Henri Bergson’s 1907 publication Creative Evolution argued that evolution is propelled by a “vital force” —a concept he dubbed élan vital —but manifested as a natural intuitive impulse. Bergson argued for a reality composed of multiple possibilities, and was intended as an alternative explanation to the mechanistic, linear trajectory of the Darwinian model. As he explained, there is no difference between the possible and the real as the real is a representation of the possible, yet the possible is something that is manifested only as soon as the real comes into being. We can imagine these possibilities as simultaneous events deviating from a trajectory of present time, but a more tangible example might be a work of art, a possibility manifested into a new visual fact. These things are part of reality in a deterministic, material way, yet have an indeterminate function in terms of their resistance to be categorized, even within the realm that they are produced.
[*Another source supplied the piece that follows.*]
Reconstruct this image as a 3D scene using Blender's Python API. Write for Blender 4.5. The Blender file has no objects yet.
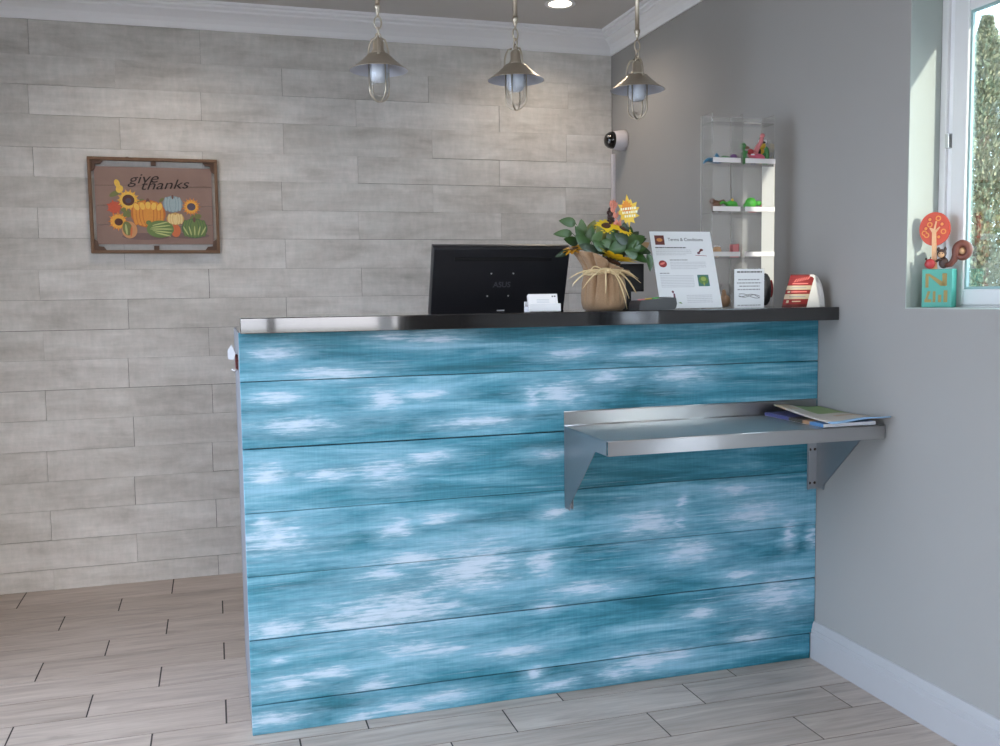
import bpy, math, random
from mathutils import Matrix, Vector, Euler

random.seed(11)
SC = bpy.context.scene
COL = SC.collection
PI = math.pi
R = math.radians

# ------------------------------------------------------------------ helpers
def lin(r, g, b):
    f = lambda c: (c / 255) / 12.92 if c / 255 <= 0.04045 else ((c / 255 + 0.055) / 1.055) ** 2.4
    return (f(r), f(g), f(b), 1.0)


class MB:
    """collects shapes, then links them as one mesh object"""
    def __init__(self):
        self.v, self.f, self.m, self.s = [], [], [], []

    def add(self, vs, fs, mat=0, smooth=False, M=None):
        o = len(self.v)
        for p in vs:
            p = Vector(p)
            self.v.append(tuple(M @ p) if M is not None else tuple(p))
        for f in fs:
            self.f.append([i + o for i in f]); self.m.append(mat); self.s.append(smooth)
        return self

    def box(self, x0, x1, y0, y1, z0, z1, mat=0, M=None):
        vs = [(x0, y0, z0), (x1, y0, z0), (x1, y1, z0), (x0, y1, z0), (x0, y0, z1), (x1, y0, z1), (x1, y1, z1), (x0, y1, z1)]
        return self.add(vs, [(0, 3, 2, 1), (4, 5, 6, 7), (0, 1, 5, 4), (1, 2, 6, 5), (2, 3, 7, 6), (3, 0, 4, 7)], mat, False, M)

    def lathe(self, prof, seg=24, mat=0, M=None, smooth=True, cap=True):
        vs, fs = [], []
        for r, z in prof:
            for k in range(seg):
                a = 2 * PI * k / seg
                vs.append((r * math.cos(a), r * math.sin(a), z))
        for i in range(len(prof) - 1):
            for k in range(seg):
                k2 = (k + 1) % seg
                fs.append((i * seg + k, i * seg + k2, (i + 1) * seg + k2, (i + 1) * seg + k))
        if cap:
            if prof[0][0] > 1e-6: fs.append(tuple(reversed(range(seg))))
            if prof[-1][0] > 1e-6: fs.append(tuple(range((len(prof) - 1) * seg, len(prof) * seg)))
        return self.add(vs, fs, mat, smooth, M)

    def cyl(self, p0, p1, r, r1=None, seg=16, mat=0, M=None):
        p0, p1 = Vector(p0), Vector(p1)
        d = p1 - p0
        q = Matrix.Translation(p0) @ d.to_track_quat('Z', 'Y').to_matrix().to_4x4()
        return self.lathe([(r, 0), (r if r1 is None else r1, d.length)], seg, mat, (M @ q) if M is not None else q)

    def tube(self, pts, r, seg=8, mat=0, M=None, closed=False):
        pts = [Vector(p) for p in pts]
        n = len(pts)
        rs = r if isinstance(r, (list, tuple)) else [r] * n
        vs, fs = [], []
        up = None
        for i, p in enumerate(pts):
            if closed: t = pts[(i + 1) % n] - pts[i - 1]
            else: t = pts[min(i + 1, n - 1)] - pts[max(i - 1, 0)]
            t.normalize()
            if up is None:
                up = Vector((0, 0, 1)) if abs(t.z) < 0.9 else Vector((1, 0, 0))
            a = t.cross(up)
            if a.length < 1e-5: a = t.cross(Vector((0.3, 0.9, 0.1)))
            a.normalize(); b = a.cross(t); up = b
            for k in range(seg):
                w = 2 * PI * k / seg
                vs.append(p + a * (math.cos(w) * rs[i]) + b * (math.sin(w) * rs[i]))
        for i in range(n if closed else n - 1):
            j = (i + 1) % n
            for k in range(seg):
                k2 = (k + 1) % seg
                fs.append((i * seg + k, i * seg + k2, j * seg + k2, j * seg + k))
        if not closed:
            fs.append(tuple(reversed(range(seg)))); fs.append(tuple(range((n - 1) * seg, n * seg)))
        return self.add(vs, fs, mat, True, M)

    def prism(self, out, h0, h1, mat=0, M=None, smooth=False, side=None):
        n = len(out)
        vs = [(a, b, h0) for a, b in out] + [(a, b, h1) for a, b in out]
        self.add(vs, [tuple(reversed(range(n))), tuple(range(n, 2 * n))], mat, False, M)
        fs = [(i, (i + 1) % n, n + (i + 1) % n, n + i) for i in range(n)]
        return self.add(vs, fs, mat if side is None else side, smooth, M)

    def flat(self, out, h, mat=0, M=None):
        return self.add([(a, b, h) for a, b in out], [tuple(range(len(out)))], mat, False, M)

    def ell(self, c, r, mat=0, M=None, seg=16, rings=10):
        prof = [(math.sin(PI * i / rings), -math.cos(PI * i / rings)) for i in range(rings + 1)]
        prof[0] = (0.0005, -1); prof[-1] = (0.0005, 1)
        q = Matrix.Translation(Vector(c)) @ Matrix.Diagonal((r[0], r[1], r[2], 1))
        return self.lathe(prof, seg, mat, (M @ q) if M is not None else q)

    def leaf(self, base, direction, length, width, normal=(0, 0, 1), curl=0.15, fold=0.12, mat=0, nl=7, shape=1.0):
        """a leaf or petal blade: midrib along direction, folded at the rib, curling down to the tip"""
        d = Vector(direction).normalized(); nn = Vector(normal)
        side = d.cross(nn).normalized(); nn = side.cross(d).normalized()
        base = Vector(base); vs, fs = [], []
        for i in range(nl + 1):
            t = i / nl
            w = width * 0.5 * (math.sin(PI * t ** (0.8 * shape)) ** 0.8 if 0 < t < 1 else 0.0) + 0.0004
            c = base + d * (length * t) - nn * (curl * length * t * t)
            vs += [c - side * w + nn * (fold * w), c - nn * 0.0, c + side * w + nn * (fold * w)]
        for i in range(nl):
            a = 3 * i
            fs += [(a, a + 1, a + 4, a + 3), (a + 1, a + 2, a + 5, a + 4)]
        return self.add(vs, fs, mat, True)

    def build(self, name, mats, parent=None, bevel=0.0, solid=0.0, seg=2, label=None, loc=None, grain=None):
        me = bpy.data.meshes.new(name)
        me.from_pydata(self.v, [], self.f)
        for m in (mats if isinstance(mats, (list, tuple)) else [mats]): me.materials.append(m)
        me.polygons.foreach_set('material_index', self.m)
        me.polygons.foreach_set('use_smooth', self.s)
        me.update()
        if grain is not None:
            uv = me.uv_layers.new(name='grain')
            for lp in me.loops:
                p = me.vertices[lp.vertex_index].co
                uv.data[lp.index].uv = (p.x + 0.31 * p.y, p.y + p.z) if grain == 'x' else (p.z, p.x + p.y)
        o = bpy.data.objects.new(name, me)
        COL.objects.link(o)
        if parent is not None: o.parent = parent
        if loc is not None: o.location = loc
        if solid:
            md = o.modifiers.new('Solidify', 'SOLIDIFY'); md.thickness = solid; md.offset = 0
        if bevel:
            md = o.modifiers.new('Bevel', 'BEVEL'); md.width = bevel; md.segments = seg; md.limit_method = 'ANGLE'
        if label: o['label'] = label
        return o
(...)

Similar to Darwin’s ideas, Patrick Howlett’s enigmatic works on panel partly evolve through an automated process, but he is innately more aligned with Bergson, using intuition as the driving force within their creation. Howlett culls pithy excerpts from influential source texts (ranging from exhibition reviews to philosophical tracts,) inputs them into Google’s image search function, and then uses the resulting images to generate a digital working sketch. This recycling of text and image offers a wry take on the relation of form and idea, and is a strategy that acknowledges a simultaneous opening and filling of the gap between the work and our “reading” of it. Here, Howlett’s new suite of geometric abstractions on panel are accompanied by a number of new works that reveal more recent explorations of depicted space. Among these, Howlett’s cut and routered works on plywood contribute a palpable quality aligned with his considered material and design sensibilities and exemplify his characteristic, thoughtful restraint.